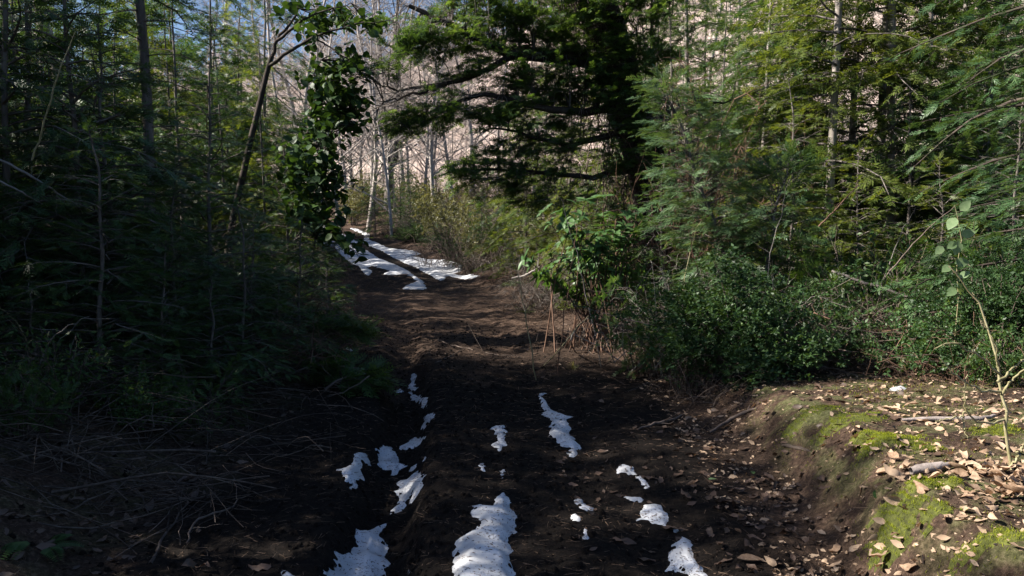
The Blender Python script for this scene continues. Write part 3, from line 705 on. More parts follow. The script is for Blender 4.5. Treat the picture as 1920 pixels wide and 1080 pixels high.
# leaning pale trunk in the upper corner
def leaning_pole():
    b = U(*at_px(160, 12.5)); r = empty('leaning_tree', b)
    pts = np.array([b, at(128, 280, 12.4), at(104, 100, 12.3), at(82, 50, 12.3), at(66, -40, 12.2), at(40, -200, 12.1)]) - b
    g = Geo(); g.curves(pts, U(.13, .115, .10, .095, .08, .05), 8)
    link('trunk', g.mesh('trunk', M['bark_grey'], True), r)
    tag(r, 'pale leaning trunk catching light in the upper corner', 'tree', GL)
leaning_pole()
# trees beyond the frame whose shade falls over the track (sun stands over the left stand)
k = 0
for (x, y, hh) in [(-10.5, 4.4, 1.0), (-5.0, 6.9, .56), (-6.2, 4.4, .6), (-11.5, 5.4, 1.1), (-4.6, 3.9, .54), (-5.6, 5.2, .66), (-6.4, 3.0, .7), (-6.8, 6.4, .80), (-7.8, 4.6, .80), (-8.4, 7.4, 1.12), (-9.4, 5.8, .95), (-9.9, 8.6, 1.22),
                   (-11, 6.6, 1.05), (-11.6, 10, 1.15), (-12.8, 8, 1.35), (-5.2, 8.6, .74), (-7.2, 8.0, .9), (-6.2, 10.2, .66), (-7.6, 9.6, .80), (-8.6, 11.4, .62), (-7.0, 12.6, .5), (-10, 12.6, .85), (-12, 13.5, 1.0), (-5.4, 2.0, .6), (-7.4, 1.4, .7)]:
    p = LT[k % 2]; k += 1
    r = place(p, 'conifer', (x, y, gz(x, y) - .1), k * 1.7, hh * (1.06 if y < 8 else .95))
    tag(r, 'shaded conifer in the front rows of the left stand', 'conifer', 'conifers in the front rows of the left stand')

# ------------------------------------------------------------------ the big old evergreen
def big_tree():
    D = 14.0; b = U(*at_px(1238, D, .15)); r = empty('old_evergreen', b); rg = np.random.default_rng(31)
    def pts(l): return np.array([at(px, py, D + dd) - b for px, py, dd in l])
    gt = Geo()
    tr = np.vstack([[U(0, 0, 0)], pts([(1236, 480, 0), (1228, 380, 0), (1212, 300, 0), (1185, 220, 0), (1158, 140, 0), (1135, 60, 0), (1112, -20, 0), (1095, -140, 0), (1085, -300, .2), (1090, -480, .2)])])
    gt.curves(tr, U(.46, .42, .40, .40, .40, .42, .40, .36, .28, .18, .08) * .92, 12)
    link('trunk', gt.mesh('trunk', M['bark_dark'], True), r)
    limbs = [  # (points px,py,depth offset), radii start,end
        ([(1165, 150, 0), (1110, 115, -.2), (1050, 105, -.4), (990, 103, -.5), (930, 92, -.6), (880, 62, -.7), (820, 40, -.8), (770, 10, -.9)], .21, .04),
        ([(960, 103, -.5), (930, 122, -.7), (880, 145, -.9), (835, 157, -1), (790, 165, -1.1), (750, 168, -1.2), (715, 162, -1.2)], .075, .012),
        ([(835, 157, -1), (800, 172, -1.2), (760, 182, -1.3), (725, 190, -1.4), (705, 204, -1.5)], .04, .008),
        ([(1130, 100, 0), (1075, 88, .4), (1030, 72, .6), (1000, 62, .8), (960, 30, 1.0)], .10, .03),
        ([(1175, 200, 0), (1120, 205, -.4), (1060, 215, -.7), (990, 200, -.9), (920, 170, -1.0), (860, 190, -1.1), (800, 215, -1.2), (760, 225, -1.3)], .11, .012),
        ([(1190, 240, 0), (1130, 260, -.4), (1070, 270, -.6), (1010, 262, -.8), (950, 240, -.9), (900, 248, -1)], .09, .012),
        ([(1215, 310, 0), (1140, 330, -.3), (1060, 330, -.6), (980, 318, -.8), (910, 320, -.9), (850, 318, -1)], .08, .01),
        ([(1140, 70, 0), (1180, 20, -.3), (1230, -20, -.6), (1290, -30, -.9)], .12, .03),
        ([(1115, -10, 0), (1060, -40, -.6), (980, -50, -1.2), (880, -40, -1.8), (780, -20, -2.2), (700, -20, -2.4)], .14, .03),
        ([(1105, -60, 0), (1040, -120, .6), (960, -150, .9), (860, -150, 1)], .14, .03),
        ([(1200, 270, 0), (1250, 230, -.5), (1310, 200, -.8), (1370, 190, -1)], .07, .012),
        ([(1098, -120, 0), (1150, -170, -.6), (1230, -200, -1), (1320, -200, -1.2)], .12, .03),
        ([(1110, -30, 0), (1060, 10, 1), (1000, 0, 1.6), (930, -10, 2), (850, 0, 2.2)], .10, .02),
    ]
    P12 = []; curves = []
    gl = Geo()
    for l, r0, r1 in limbs:
        c = pts(l); tt = np.linspace(0, 1, len(c)); t2 = np.linspace(0, 1, 16)
        cc = np.stack([np.interp(t2, tt, c[:, a]) for a in range(3)], -1)
        cc[1:-1] = (cc[:-2] + 2 * cc[1:-1] + cc[2:]) / 4; cc += rg.normal(0, .02, cc.shape)
        gl = Geo(); gl.curves(cc, (r0 + (r1 - r0) * t2 ** .8) * .85, 7); curves.append(cc); link('limb', gl.mesh('limb', M['bark_dark'], True), r)
    # foliage pads: (px, py, depth off, half width px, half height px, amount)
    pads = [(880, 62, -.7, 75, 22, 10), (800, 62, -.9, 60, 18, 7), (950, 40, -.5, 60, 22, 8), (1000, 85, -.4, 55, 16, 6), (880, 95, -.8, 55, 12, 5), (770, 80, -1, 30, 8, 1.5), (850, 25, -.4, 60, 16, 4),
            (940, 0, 0, 90, 18, 6), (1050, 10, .3, 60, 25, 6), (860, -30, -.6, 70, 16, 3), (1060, 55, .4, 40, 18, 4), (1170, -5, -.5, 60, 22, 5), (1090, 100, -.3, 45, 20, 4),
            (870, 205, -1.1, 40, 16, 4), (815, 218, -1.2, 45, 16, 5), (770, 215, -1.3, 28, 14, 3), (780, 232, -1.3, 30, 9, 3), (850, 140, -1, 26, 12, 1.2), (700, 130, -1.6, 40, 10, 1.6), (735, 122, -1.4, 40, 8, 1.2), (650, 118, -1.7, 28, 10, 1.6), (860, 175, -1, 40, 9, 1.2), (800, 96, -1, 30, 8, 1.2),
            (990, 185, -.8, 65, 35, 11), (1040, 160, -.5, 50, 28, 7), (950, 215, -.9, 50, 26, 7), (1060, 225, -.5, 60, 26, 6), (1090, 180, -.2, 40, 30, 4), (1010, 245, -.8, 45, 14, 3),
            (880, 318, -1, 40, 20, 5), (930, 300, -.9, 40, 24, 5), (985, 315, -.8, 50, 28, 6), (1050, 330, -.5, 45, 22, 4), (960, 345, -.9, 45, 16, 4), (1010, 280, -.7, 50, 20, 4), (1020, 370, -.7, 40, 14, 3),
            (1120, 145, -.6, 40, 22, 4), (1190, 60, -.7, 40, 40, 4), (1240, 20, -.8, 50, 30, 4), (1130, 40, -.7, 35, 40, 4), (1200, 130, -.7, 30, 40, 3), (1170, 230, -.7, 40, 30, 3), (1215, 190, -.6, 25, 50, 3), (1190, 300, -.8, 40, 30, 4), (1225, 260, -.8, 30, 40, 4), (1150, 100, -.7, 30, 40, 4), (1120, 350, -.6, 45, 22, 4), (1240, 100, -.6, 40, 40, 4), (1120, -10, -.7, 50, 30, 4), (1000, 25, -.6, 60, 25, 7), (1060, 60, -.7, 50, 25, 6), (1050, 125, -.8, 50, 20, 5), (920, 130, -1, 40, 14, 3), (1000, 145, -.9, 45, 16, 4), (1090, 265, -.7, 45, 25, 5), (1150, 180, -.8, 35, 30, 4), (900, -15, -.8, 70, 18, 5), (1020, -35, -.5, 80, 20, 6), (1230, -30, -.8, 60, 20, 5), (960, 275, -.9, 45, 16, 3)]
    T = []; F = []; Nn = []; S = []; TW = []; TR = []
    allc = np.concatenate(curves); s = np.linspace(0, 1, 4)[:, None]
    for px, py, dd, hw, hh, amt in pads:
        c0 = at(px, py, D + dd) - b; w = hw * D / FPX; h = hh * D / FPX
        nsub = max(4, int(amt * 3.5))
        for q in range(nsub):
            o = rg.normal(0, .5, 3) * U(w, w * .9, h); c = c0 + o - U(0, 0, 1) * .25 * (o[0] ** 2 / w)
            near = allc[np.argmin(((allc - c) ** 2).sum(1) + np.where(allc[:, 0] < c[0] - .1, .3, 0))]
            dirv = unit(c - near + U(-.35, 0, -.02) + rg.normal(0, .1, 3)); ln = rg.uniform(.24, .46)
            TW.append(near + (c - near) * s + U(0, 0, 1) * .10 * np.sin(s * 3.1) + rg.normal(0, .015, (4, 3)) * s); TR.append(.012 * (1 - s[:, 0] * .75))
            for z in range(5):     # twigs spreading in a flat layer, each with needle sprays
                a = rg.uniform(-1.2, 1.2); ca, sa = math.cos(a), math.sin(a)
                d2 = unit(U(dirv[0] * ca - dirv[1] * sa, dirv[0] * sa + dirv[1] * ca, dirv[2] * .3 + rg.normal(-.06, .16)))
                l2 = ln * rg.uniform(.5, 1)
                TW.append(c + d2 * l2 * s - U(0, 0, 1) * .12 * l2 * s * s); TR.append(.004 * (1 - s[:, 0] * .7))
                m = int(l2 / .075)
                for e in range(m):
                    f = (e + rg.random()) / m; p = c + d2 * l2 * f - U(0, 0, 1) * .12 * l2 * f * f
                    sd = U(-d2[1], d2[0], 0) * rg.choice([-1, 1])
                    T.append(p + rg.normal(0, .015, 3)); F.append(d2 + sd * rg.uniform(.2, 1.1) + U(0, 0, rg.normal(0, .2))); Nn.append(U(0, 0, 1) + rg.normal(0, .45, 3)); S.append(rg.uniform(.11, .20))
    g = Geo(); g.curves(np.array(TW), np.array(TR), 3)
    # bare hanging twigs under the limbs
    TW = []; TR = []
    for i in range(520):
        p = allc[rg.integers(0, len(allc))]; d = unit(U(rg.normal(-.5, .7), rg.normal(0, .7), rg.normal(-.25, .5))) * rg.uniform(.3, 1.3)
        TW.append(p + d * s + rg.normal(0, .035, (4, 3)) * s); TR.append(.007 * (1 - s[:, 0] * .8))
    g.curves(np.array(TW), np.array(TR), 3)
    tag(link('twigs', g.mesh('twigs', M['bark_dull']), r), kind='stuff')
    gc = Geo(); gc.inst(TP_NEED, np.array(T), np.array(F), np.array(Nn), np.array(S))
    link('crown', gc.mesh('crown', M['evergreen']), r)
    # climbers and dead vines on the trunk
    V = []; R = []; s8 = np.linspace(0, 1, 9)[:, None]
    for i in range(420):
        f = rg.uniform(0, 9); i0 = int(f); p = tr[i0] + (tr[i0 + 1] - tr[i0]) * (f - i0)
        a = rg.uniform(0, 6.28); p = p + U(math.cos(a), math.sin(a), 0) * rg.uniform(.4, .75)
        d = U(rg.normal(.1, .25), rg.normal(0, .25), rg.uniform(-2.2, .6))
        V.append(p + d * s8 + rg.normal(0, .05, (9, 3))); R.append(rg.uniform(.004, .011) * np.ones(9))
    gv = Geo(); gv.curves(np.array(V), np.array(R), 3); tag(link('vines', gv.mesh('vines', M['twig']), r), kind='stuff')
    tag(r, 'big dark old evergreen leaning over the track with a thick horizontal limb', 'tree')
big_tree()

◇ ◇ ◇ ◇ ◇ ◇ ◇

Begin at the top of the material above and output each line exactly, stopping after the line that holds "tag(r, 'shaded conifer". Leave out pictures.

The Blender Python script for this scene continues. Write part 3, from line 705 on. More parts follow. The script is for Blender 4.5. Treat the picture as 1920 pixels wide and 1080 pixels high.
# leaning pale trunk in the upper corner
def leaning_pole():
    b = U(*at_px(160, 12.5)); r = empty('leaning_tree', b)
    pts = np.array([b, at(128, 280, 12.4), at(104, 100, 12.3), at(82, 50, 12.3), at(66, -40, 12.2), at(40, -200, 12.1)]) - b
    g = Geo(); g.curves(pts, U(.13, .115, .10, .095, .08, .05), 8)
    link('trunk', g.mesh('trunk', M['bark_grey'], True), r)
    tag(r, 'pale leaning trunk catching light in the upper corner', 'tree', GL)
leaning_pole()
# trees beyond the frame whose shade falls over the track (sun stands over the left stand)
k = 0
for (x, y, hh) in [(-10.5, 4.4, 1.0), (-5.0, 6.9, .56), (-6.2, 4.4, .6), (-11.5, 5.4, 1.1), (-4.6, 3.9, .54), (-5.6, 5.2, .66), (-6.4, 3.0, .7), (-6.8, 6.4, .80), (-7.8, 4.6, .80), (-8.4, 7.4, 1.12), (-9.4, 5.8, .95), (-9.9, 8.6, 1.22),
                   (-11, 6.6, 1.05), (-11.6, 10, 1.15), (-12.8, 8, 1.35), (-5.2, 8.6, .74), (-7.2, 8.0, .9), (-6.2, 10.2, .66), (-7.6, 9.6, .80), (-8.6, 11.4, .62), (-7.0, 12.6, .5), (-10, 12.6, .85), (-12, 13.5, 1.0), (-5.4, 2.0, .6), (-7.4, 1.4, .7)]:
    p = LT[k % 2]; k += 1
    r = place(p, 'conifer', (x, y, gz(x, y) - .1), k * 1.7, hh * (1.06 if y < 8 else .95))
    tag(r, 'shaded conifer in the front rows of the left stand', 'conifer', 'conifers in the front rows of the left stand')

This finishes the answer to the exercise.